Direktur Fasilitas Promosi Regional Badan Koordinasi Penanaman Modal (BKPM) Indra Darmawan mengatakan, langkah Hyundai Motor Company berinvestasi di Indonesia menginspirasi perusahaan Korea Selatan lainnya untuk melakukan hal serupa.
Dalam kunjungan Presiden RI Joko Widodo ke kompleks pabrik Hyundai di Ulsan pada Selasa (26/11), Hyundai menyatakan siap membangun pabrik di Indonesia dengan investasi kurang lebih US$1,5 miliar.
"Jumlah itu di atas ekspektasi, pada awalnya kami memprediksi Hyundai hanya akan berinvestasi sebesar US$1 miliar. Langkah Hyundai menjadi inspirasi bagi perusahaan Korea Selatan lainnya untuk datang dan berinvestasi di Indonesia," ujar dia dalam 'Diplomatic Forum' di Gedung RRI, Jakarta, pada Kamis (28/11).
Hyundai akan membangun pabrik di wilayah Bekasi, Jawa Barat. Perusahaan otomotif itu diharapkan dapat memulai produksi komersial pada pertengahan 2021 dengan kapasitas tahunan sekitar 150.000 unit.
Dia menyebut, investasi Hyundai datang tepat saat Jakarta dan Seoul menyepakati "Joint Declaration on the Final Conclusion of the Negotiations of the Republic of Korea-Republic of Indonesia Comprehensive Partnership Agreement (IK-CEPA)". Jokowi menyambut baik selesainya perundingan IK-CEPA dan berharap dokumen final dapat ditandatangani pada awal 2020.
"Sekitar empat hingga lima tahun belakangan, perundingan IK-CEPA sempat terhambat. Tetapi dengan kunjungan Presiden Jokowi ke Busan pada awal pekan ini, kami melihat Korea Selatan bergairah untuk meningkatkan kerja sama dengan Indonesia," kata dia.
Dia menambahkan, kini Korea Selatan menduduki peringkat keempat dalam daftar negara dengan investasi terbesar ke Indonesia. Berdasarkan data BKPM, total realisasi investasi Negeri Ginseng sejak 2014 hingga Triwulan I 2019 mencapai US$7,3 miliar.
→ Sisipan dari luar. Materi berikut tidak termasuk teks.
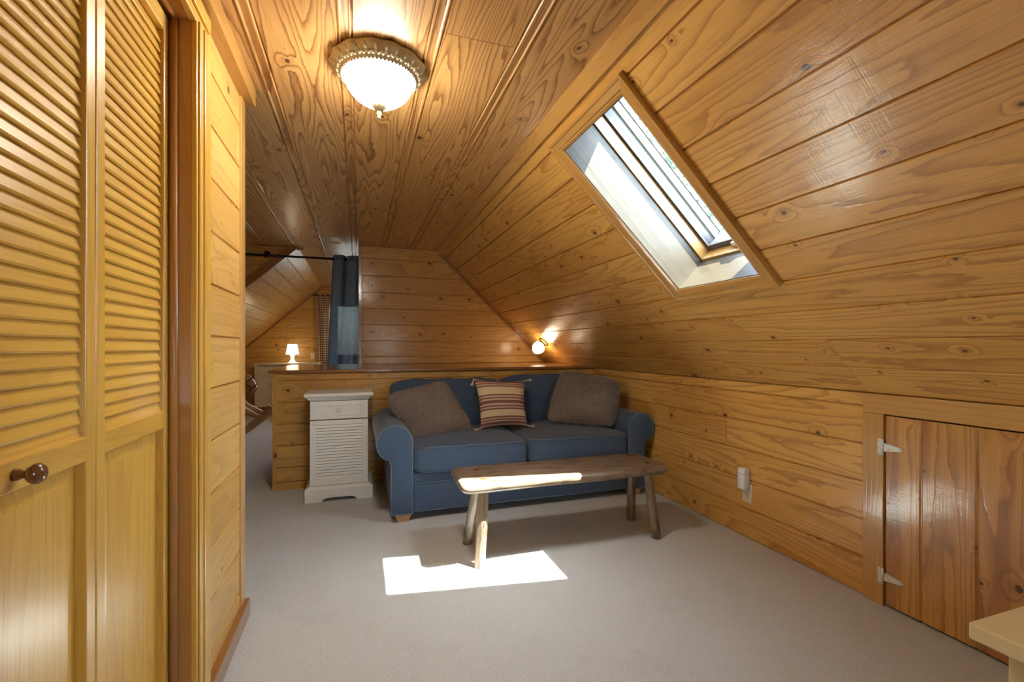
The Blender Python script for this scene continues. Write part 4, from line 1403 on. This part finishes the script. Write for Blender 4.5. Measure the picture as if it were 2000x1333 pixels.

Investasi asal Korea Selatan didominasi sektor industri mesin dan elektronik sebesar 15%, 13% dari pertambangan, 9% gas dan air, 8% industri sepatu, serta 8% industri karet dan plastik.
"Dulu Korea Selatan menduduki peringkat ketiga, tetapi sudah digeser oleh China," jelas Indra.
China, jelasnya, memiliki investasi besar dalam pengolahan bahan baku, khususnya pengolahan nikel, dan infrastruktur.